— start of Collected data —

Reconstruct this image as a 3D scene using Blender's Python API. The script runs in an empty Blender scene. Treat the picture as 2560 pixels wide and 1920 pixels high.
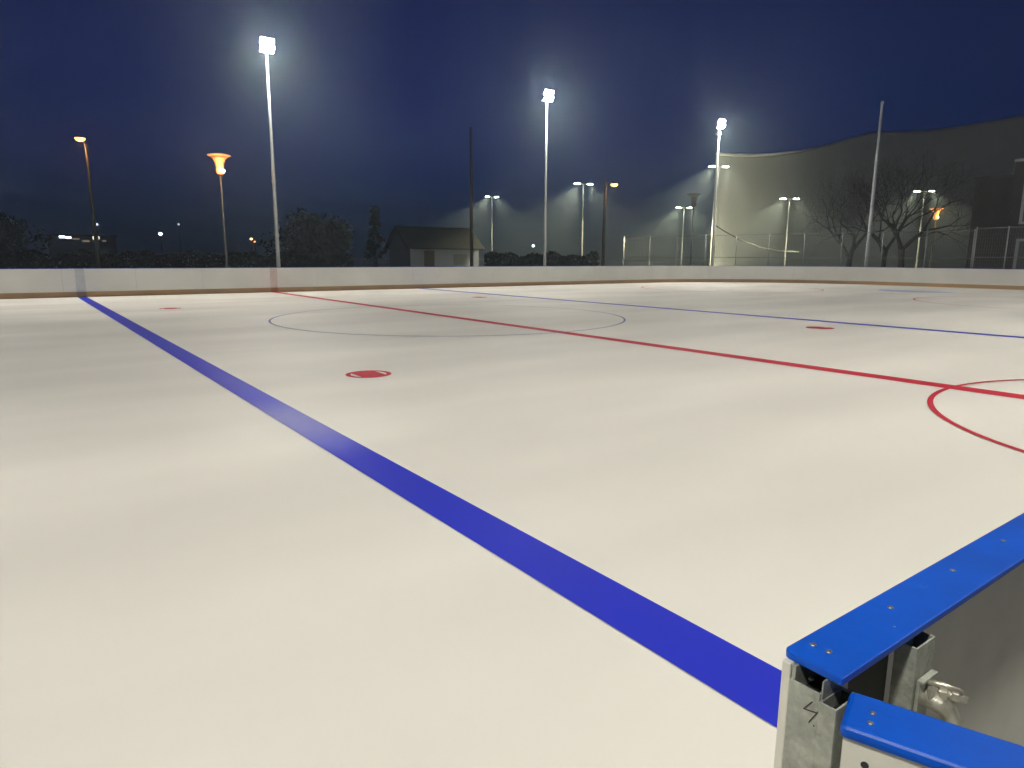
import bpy, math, random
from mathutils import Vector, Matrix
sc = bpy.context.scene
R = math.radians

# ---------------------------------------------------------------- camera
CAM = Vector((-15.351, 9.179, 1.539))
FW = Vector((0.7954, -0.5779, -0.1828)); RT = Vector((-0.5871, -0.8095, 0.0046))
FW.normalize(); RT = (RT - FW * RT.dot(FW)).normalized(); UP = RT.cross(FW)
cd = bpy.data.cameras.new("camera"); cam = bpy.data.objects.new("camera", cd)
sc.collection.objects.link(cam)
m = Matrix((RT, UP, -FW)).transposed().to_4x4(); m.translation = CAM
cam.matrix_world = m
cd.sensor_fit = 'HORIZONTAL'; cd.sensor_width = 36.0; cd.lens = 36.0 * 1704.4 / 2560.0
cd.clip_start = 0.02; cd.clip_end = 3000
sc.camera = cam

# ---------------------------------------------------------------- sky (deep dusk) and exposure
w = bpy.data.worlds.new("World"); sc.world = w; w.use_nodes = True
nt = w.node_tree; nt.nodes.clear()
out = nt.nodes.new('ShaderNodeOutputWorld'); bg = nt.nodes.new('ShaderNodeBackground')
sky = nt.nodes.new('ShaderNodeTexSky'); sky.sky_type = 'NISHITA'; sky.sun_disc = False
sky.sun_elevation = R(-2.2); sky.sun_rotation = R(120); sky.ozone_density = 6.0
sky.air_density = 1.0; sky.dust_density = 0.3
tint = nt.nodes.new('ShaderNodeMix'); tint.data_type = 'RGBA'; tint.blend_type = 'MULTIPLY'
tint.inputs[0].default_value = 1.0
SKY_TINT = (0.05, 0.8, 1.5, 1)
tint.inputs[7].default_value = SKY_TINT
nt.links.new(sky.outputs[0], tint.inputs[6]); nt.links.new(tint.outputs[2], bg.inputs[0])
bg.inputs[1].default_value = 0.15
nt.links.new(bg.outputs[0], out.inputs[0])
sc.view_settings.view_transform = 'Standard'; sc.view_settings.look = 'None'
sc.view_settings.exposure = 0.0; sc.view_settings.gamma = 1.0
sc.view_settings.use_curve_mapping = False

FLOOD_W = 3200; STREET_W = 34000
HAZE_DENSITY = 0.0023; HAZE_G = 0.72

# ---------------------------------------------------------------- helpers
col = sc.collection
def props(o, label=None, cat=None, group=None, kind=None):
    if label: o['label'] = label
    if cat: o['category'] = cat
    if group: o['group'] = group
    if kind: o['kind'] = kind
    return o
def empty(name, loc, rz=0.0, **k):
    o = bpy.data.objects.new(name, None); o.location = loc; o.rotation_euler = (0, 0, rz)
    o.empty_display_size = 0.2
    col.objects.link(o); return props(o, **k)

class MB:
    def __init__(s): s.v = []; s.f = []
    def add(s, vs, fs):
        n = len(s.v); s.v += [tuple(v) for v in vs]; s.f += [tuple(i + n for i in f) for f in fs]; return s
    def box(s, a, b, M=None):
        x0, y0, z0 = a; x1, y1, z1 = b
        vs = [Vector(p) for p in ((x0,y0,z0),(x1,y0,z0),(x1,y1,z0),(x0,y1,z0),(x0,y0,z1),(x1,y0,z1),(x1,y1,z1),(x0,y1,z1))]
        if M is not None: vs = [M @ v for v in vs]
        return s.add(vs, [(0,3,2,1),(4,5,6,7),(0,1,5,4),(1,2,6,5),(2,3,7,6),(3,0,4,7)])
    def tube(s, pts, rad, n=8, cap=True):
        pts = [Vector(p) for p in pts]
        if not isinstance(rad, (list, tuple)): rad = [rad] * len(pts)
        rings = []; prev = None
        for i, p in enumerate(pts):
            d = (pts[min(i+1, len(pts)-1)] - pts[max(i-1, 0)])
            d = d.normalized() if d.length > 1e-9 else Vector((0,0,1))
            if prev is None:
                a = Vector((1,0,0)) if abs(d.x) < .9 else Vector((0,1,0))
                u = d.cross(a).normalized()
            else:
                u = (prev - d * prev.dot(d)).normalized()
            prev = u; vv = d.cross(u)
            rings.append([p + (u*math.cos(t) + vv*math.sin(t)) * rad[i] for t in [2*math.pi*k/n for k in range(n)]])
        vs = [v for r in rings for v in r]; fs = []
        for i in range(len(pts)-1):
            for k in range(n):
                fs.append((i*n+k, i*n+(k+1)%n, (i+1)*n+(k+1)%n, (i+1)*n+k))
        if cap:
            fs.append(tuple(range(n-1, -1, -1))); fs.append(tuple((len(pts)-1)*n+k for k in range(n)))
        return s.add(vs, fs)
    def lathe(s, prof, n=20, c=(0,0,0)):
        return s.tube([(c[0], c[1], c[2]+z) for r, z in prof], [max(r,1e-4) for r, z in prof], n)
    def prism(s, poly, z0, z1):
        n = len(poly)
        vs = [(x,y,z0) for x,y in poly] + [(x,y,z1) for x,y in poly]
        fs = [tuple(range(n-1,-1,-1)), tuple(range(n,2*n))] + [(i,(i+1)%n,n+(i+1)%n,n+i) for i in range(n)]
        return s.add(vs, fs)
    def build(s, name, mat, parent=None, smooth=False, bevel=0.0, **k):
        me = bpy.data.meshes.new(name); me.from_pydata(s.v, [], s.f); me.update()
        o = bpy.data.objects.new(name, me); col.objects.link(o)
        if mat: me.materials.append(mat)
        if parent: o.parent = parent
        if smooth:
            for p in me.polygons: p.use_smooth = True
        if bevel:
            b = o.modifiers.new('bevel', 'BEVEL'); b.width = bevel; b.segments = 3; b.limit_method = 'ANGLE'
            b.harden_normals = False
        return props(o, **k)

def copy_tree(o, parent=None):
    c = o.copy(); col.objects.link(c)
    if parent: c.parent = parent; c.matrix_parent_inverse = o.matrix_parent_inverse
    for ch in list(o.children): copy_tree(ch, c)
    return c

def mat(name, base, rough=0.6, metal=0.0, var=0.0, scale=5.0, var_col=None, bump=0.0, emit=None, estr=0.0, spec=0.5, stretch=None, bscale=None, detail=4.0):
    m = bpy.data.materials.new(name); m.use_nodes = True; t = m.node_tree; b = t.nodes['Principled BSDF']
    b.inputs['Base Color'].default_value = (*base, 1); b.inputs['Roughness'].default_value = rough
    b.inputs['Metallic'].default_value = metal; b.inputs['Specular IOR Level'].default_value = spec
    tc = t.nodes.new('ShaderNodeTexCoord'); mp = t.nodes.new('ShaderNodeMapping')
    t.links.new(tc.outputs['Object'], mp.inputs[0])
    if stretch: mp.inputs['Scale'].default_value = stretch
    if var > 0 or var_col:
        n = t.nodes.new('ShaderNodeTexNoise'); n.inputs['Scale'].default_value = scale; n.inputs['Detail'].default_value = detail
        t.links.new(mp.outputs[0], n.inputs[0])
        r = t.nodes.new('ShaderNodeValToRGB'); r.color_ramp.elements[0].position = .3; r.color_ramp.elements[1].position = .7
        c2 = var_col if var_col else tuple(min(1, c*(1+var)) for c in base)
        c1 = base if var_col else tuple(c*(1-var) for c in base)
        r.color_ramp.elements[0].color = (*c1, 1); r.color_ramp.elements[1].color = (*c2, 1)
        t.links.new(n.outputs[0], r.inputs[0]); t.links.new(r.outputs[0], b.inputs['Base Color'])
    if bump:
        n2 = t.nodes.new('ShaderNodeTexNoise'); n2.inputs['Scale'].default_value = bscale or scale*3; n2.inputs['Detail'].default_value = 5
        t.links.new(mp.outputs[0], n2.inputs[0])
        bp = t.nodes.new('ShaderNodeBump'); bp.inputs['Strength'].default_value = bump; bp.inputs['Distance'].default_value = .01
        t.links.new(n2.outputs[0], bp.inputs['Height']); t.links.new(bp.outputs[0], b.inputs['Normal'])
    if emit:
        b.inputs['Emission Color'].default_value = (*emit, 1); b.inputs['Emission Strength'].default_value = estr
    return m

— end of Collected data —

What needs to be done
Repeat only the lines from the beginning of the material through the line containing "R = math.radians", both ends kept, leaving pictures out.

Written response
Reconstruct this image as a 3D scene using Blender's Python API. The script runs in an empty Blender scene. Treat the picture as 2560 pixels wide and 1920 pixels high.
import bpy, math, random
from mathutils import Vector, Matrix
sc = bpy.context.scene
R = math.radians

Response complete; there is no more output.